Optimizer Intuition: SGD → Adam → Lion
2025-12-04
The 60-second mental model for the optimizer ladder you actually need to know.
Three optimizers cover 95% of practical deep learning. Here's the one-paragraph mental model for each.
SGD with momentum
"Roll downhill, but a heavy ball with inertia."
The gradient tells you the slope. Momentum is a moving average of recent gradients. The two together let the optimizer skate past small bumps and pick up speed in consistent directions.
Adam
"SGD, but each parameter has its own learning rate."
Adam tracks two moving averages per parameter: gradient (first moment) and squared gradient (second moment).
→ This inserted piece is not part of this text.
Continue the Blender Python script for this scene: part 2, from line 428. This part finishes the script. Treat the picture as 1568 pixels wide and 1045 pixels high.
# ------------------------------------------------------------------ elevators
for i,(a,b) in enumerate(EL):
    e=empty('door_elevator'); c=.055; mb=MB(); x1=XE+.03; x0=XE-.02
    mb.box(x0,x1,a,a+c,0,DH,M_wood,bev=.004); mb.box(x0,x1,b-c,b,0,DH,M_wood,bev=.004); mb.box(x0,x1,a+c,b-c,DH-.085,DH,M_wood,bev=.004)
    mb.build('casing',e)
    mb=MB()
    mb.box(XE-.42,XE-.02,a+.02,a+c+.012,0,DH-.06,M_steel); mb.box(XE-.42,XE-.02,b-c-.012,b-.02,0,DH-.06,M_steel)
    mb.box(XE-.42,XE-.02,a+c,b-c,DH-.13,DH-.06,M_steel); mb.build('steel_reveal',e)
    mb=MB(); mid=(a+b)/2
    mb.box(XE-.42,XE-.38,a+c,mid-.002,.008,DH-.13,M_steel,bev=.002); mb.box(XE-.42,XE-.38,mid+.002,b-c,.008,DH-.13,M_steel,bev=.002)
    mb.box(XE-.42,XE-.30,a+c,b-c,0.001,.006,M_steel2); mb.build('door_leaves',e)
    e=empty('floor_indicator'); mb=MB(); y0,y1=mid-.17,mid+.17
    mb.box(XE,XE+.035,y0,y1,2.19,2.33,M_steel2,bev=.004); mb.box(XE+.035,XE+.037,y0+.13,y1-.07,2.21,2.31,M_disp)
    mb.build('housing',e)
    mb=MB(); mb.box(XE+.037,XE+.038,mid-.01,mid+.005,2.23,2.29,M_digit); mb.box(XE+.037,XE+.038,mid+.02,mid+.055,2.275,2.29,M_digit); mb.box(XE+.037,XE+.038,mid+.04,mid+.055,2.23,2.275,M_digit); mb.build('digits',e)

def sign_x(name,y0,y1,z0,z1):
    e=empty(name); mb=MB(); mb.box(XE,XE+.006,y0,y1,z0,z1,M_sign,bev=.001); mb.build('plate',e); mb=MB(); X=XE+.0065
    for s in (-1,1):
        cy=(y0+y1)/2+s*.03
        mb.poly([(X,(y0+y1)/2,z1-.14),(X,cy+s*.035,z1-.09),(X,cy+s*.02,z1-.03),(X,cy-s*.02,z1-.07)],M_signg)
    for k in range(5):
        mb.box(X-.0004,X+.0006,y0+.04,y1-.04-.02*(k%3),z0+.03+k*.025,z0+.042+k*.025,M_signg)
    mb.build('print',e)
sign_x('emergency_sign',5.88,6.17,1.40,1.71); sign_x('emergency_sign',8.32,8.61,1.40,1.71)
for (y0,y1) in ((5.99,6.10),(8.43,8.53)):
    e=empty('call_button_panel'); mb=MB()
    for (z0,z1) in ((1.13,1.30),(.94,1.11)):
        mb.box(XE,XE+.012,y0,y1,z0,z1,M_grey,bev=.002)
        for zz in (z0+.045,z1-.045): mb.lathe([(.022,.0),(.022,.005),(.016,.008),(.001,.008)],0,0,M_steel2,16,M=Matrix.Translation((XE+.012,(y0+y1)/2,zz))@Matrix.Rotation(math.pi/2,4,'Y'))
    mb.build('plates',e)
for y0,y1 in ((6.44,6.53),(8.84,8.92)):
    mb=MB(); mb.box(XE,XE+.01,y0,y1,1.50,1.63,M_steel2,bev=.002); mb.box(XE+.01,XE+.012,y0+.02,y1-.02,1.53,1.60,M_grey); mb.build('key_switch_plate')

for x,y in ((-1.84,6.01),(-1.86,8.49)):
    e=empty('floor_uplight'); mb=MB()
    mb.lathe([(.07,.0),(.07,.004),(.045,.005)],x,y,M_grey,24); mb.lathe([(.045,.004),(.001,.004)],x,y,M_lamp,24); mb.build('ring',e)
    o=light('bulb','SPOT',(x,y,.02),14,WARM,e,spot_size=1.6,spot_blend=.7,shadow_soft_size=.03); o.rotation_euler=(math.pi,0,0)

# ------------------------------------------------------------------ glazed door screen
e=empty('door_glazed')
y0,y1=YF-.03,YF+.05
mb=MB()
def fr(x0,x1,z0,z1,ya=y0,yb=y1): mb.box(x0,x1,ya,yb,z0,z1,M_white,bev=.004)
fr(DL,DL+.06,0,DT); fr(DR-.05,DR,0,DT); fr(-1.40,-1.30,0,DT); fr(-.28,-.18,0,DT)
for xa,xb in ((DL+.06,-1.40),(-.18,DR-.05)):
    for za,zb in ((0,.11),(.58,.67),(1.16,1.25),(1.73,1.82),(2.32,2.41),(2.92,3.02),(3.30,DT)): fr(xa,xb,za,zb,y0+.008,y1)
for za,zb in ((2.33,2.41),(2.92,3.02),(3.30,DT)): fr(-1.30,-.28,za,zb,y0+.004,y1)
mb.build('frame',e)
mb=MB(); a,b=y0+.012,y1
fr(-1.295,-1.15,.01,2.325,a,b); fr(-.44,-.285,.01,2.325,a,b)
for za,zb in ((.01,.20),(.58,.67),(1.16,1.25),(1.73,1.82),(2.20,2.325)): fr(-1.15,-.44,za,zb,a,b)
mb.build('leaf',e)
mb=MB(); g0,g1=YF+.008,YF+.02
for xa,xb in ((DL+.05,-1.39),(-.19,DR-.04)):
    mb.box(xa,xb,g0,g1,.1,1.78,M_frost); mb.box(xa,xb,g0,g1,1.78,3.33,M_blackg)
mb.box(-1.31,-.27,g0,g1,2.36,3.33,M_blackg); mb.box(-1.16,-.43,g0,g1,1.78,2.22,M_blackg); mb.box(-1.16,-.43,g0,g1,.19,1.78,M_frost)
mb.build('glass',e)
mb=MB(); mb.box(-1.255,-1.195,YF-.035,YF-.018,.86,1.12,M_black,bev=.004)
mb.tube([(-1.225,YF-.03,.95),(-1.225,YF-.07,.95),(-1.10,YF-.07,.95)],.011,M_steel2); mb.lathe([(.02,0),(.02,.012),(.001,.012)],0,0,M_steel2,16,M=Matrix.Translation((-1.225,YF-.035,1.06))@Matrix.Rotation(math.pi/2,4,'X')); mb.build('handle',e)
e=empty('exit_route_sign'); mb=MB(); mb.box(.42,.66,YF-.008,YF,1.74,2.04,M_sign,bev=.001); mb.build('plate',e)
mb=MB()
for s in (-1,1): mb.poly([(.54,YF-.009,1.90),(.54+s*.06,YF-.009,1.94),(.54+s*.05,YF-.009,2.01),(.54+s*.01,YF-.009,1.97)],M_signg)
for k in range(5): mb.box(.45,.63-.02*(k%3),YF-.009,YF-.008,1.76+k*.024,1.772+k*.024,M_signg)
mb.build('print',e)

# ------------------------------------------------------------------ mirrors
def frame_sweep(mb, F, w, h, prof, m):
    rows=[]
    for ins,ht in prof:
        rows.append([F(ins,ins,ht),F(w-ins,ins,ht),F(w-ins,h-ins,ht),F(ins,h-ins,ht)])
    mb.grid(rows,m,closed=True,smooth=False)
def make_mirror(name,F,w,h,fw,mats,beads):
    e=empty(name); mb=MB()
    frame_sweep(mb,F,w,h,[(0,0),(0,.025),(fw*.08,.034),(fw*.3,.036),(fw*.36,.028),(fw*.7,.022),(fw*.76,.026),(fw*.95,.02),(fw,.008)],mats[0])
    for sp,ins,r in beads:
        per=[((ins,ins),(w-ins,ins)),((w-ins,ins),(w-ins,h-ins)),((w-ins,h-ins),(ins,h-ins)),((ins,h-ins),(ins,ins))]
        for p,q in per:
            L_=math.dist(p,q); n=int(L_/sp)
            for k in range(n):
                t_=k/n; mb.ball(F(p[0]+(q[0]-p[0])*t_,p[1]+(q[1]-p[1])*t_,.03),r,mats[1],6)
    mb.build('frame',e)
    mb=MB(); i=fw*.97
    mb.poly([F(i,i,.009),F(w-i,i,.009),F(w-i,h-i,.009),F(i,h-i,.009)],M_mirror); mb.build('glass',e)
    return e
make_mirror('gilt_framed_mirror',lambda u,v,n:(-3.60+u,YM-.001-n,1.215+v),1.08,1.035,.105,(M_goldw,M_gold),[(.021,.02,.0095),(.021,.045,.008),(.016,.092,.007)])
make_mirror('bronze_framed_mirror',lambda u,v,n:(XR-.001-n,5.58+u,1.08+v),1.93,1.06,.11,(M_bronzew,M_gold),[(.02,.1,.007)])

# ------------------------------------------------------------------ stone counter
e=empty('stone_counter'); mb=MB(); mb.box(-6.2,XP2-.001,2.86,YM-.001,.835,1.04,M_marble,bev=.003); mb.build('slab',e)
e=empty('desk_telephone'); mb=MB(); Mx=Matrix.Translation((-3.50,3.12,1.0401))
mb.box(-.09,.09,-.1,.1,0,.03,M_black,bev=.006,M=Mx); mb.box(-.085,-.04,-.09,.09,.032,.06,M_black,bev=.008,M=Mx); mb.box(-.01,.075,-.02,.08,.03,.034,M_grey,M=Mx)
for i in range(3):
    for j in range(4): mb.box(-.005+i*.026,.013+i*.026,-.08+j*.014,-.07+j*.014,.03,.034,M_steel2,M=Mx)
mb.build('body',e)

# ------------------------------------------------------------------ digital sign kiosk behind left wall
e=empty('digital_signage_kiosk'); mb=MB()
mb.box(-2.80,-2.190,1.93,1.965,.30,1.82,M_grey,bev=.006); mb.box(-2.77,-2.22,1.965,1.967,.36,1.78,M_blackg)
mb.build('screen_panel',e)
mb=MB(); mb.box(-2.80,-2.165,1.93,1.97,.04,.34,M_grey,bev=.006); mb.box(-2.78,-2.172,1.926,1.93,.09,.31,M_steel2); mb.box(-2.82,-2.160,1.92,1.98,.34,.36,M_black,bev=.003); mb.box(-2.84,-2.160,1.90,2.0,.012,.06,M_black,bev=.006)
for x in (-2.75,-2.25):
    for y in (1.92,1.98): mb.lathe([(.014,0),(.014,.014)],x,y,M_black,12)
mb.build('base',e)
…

The effective step size is the first moment divided by the square root of the second. Parameters with consistently large gradients get smaller steps. Sparse gradients get larger steps.
This is why Adam is a default for transformers — embedding-table parameters are extremely sparse, and the per-parameter rate adaptation handles them well.
Lion
"Adam, but with a sign function that costs less memory."
Lion drops the squared-gradient moving average. Instead, it uses the sign of the EMA-of-gradients as the update direction. This costs half the optimizer state and empirically matches or beats Adam on language models above a few billion parameters.
For SpatialDINO I used AdamW (Adam with decoupled weight decay) because the model fit comfortably in memory and I valued recipe stability over the squeeze. At foundation-model scale, the tradeoff flips.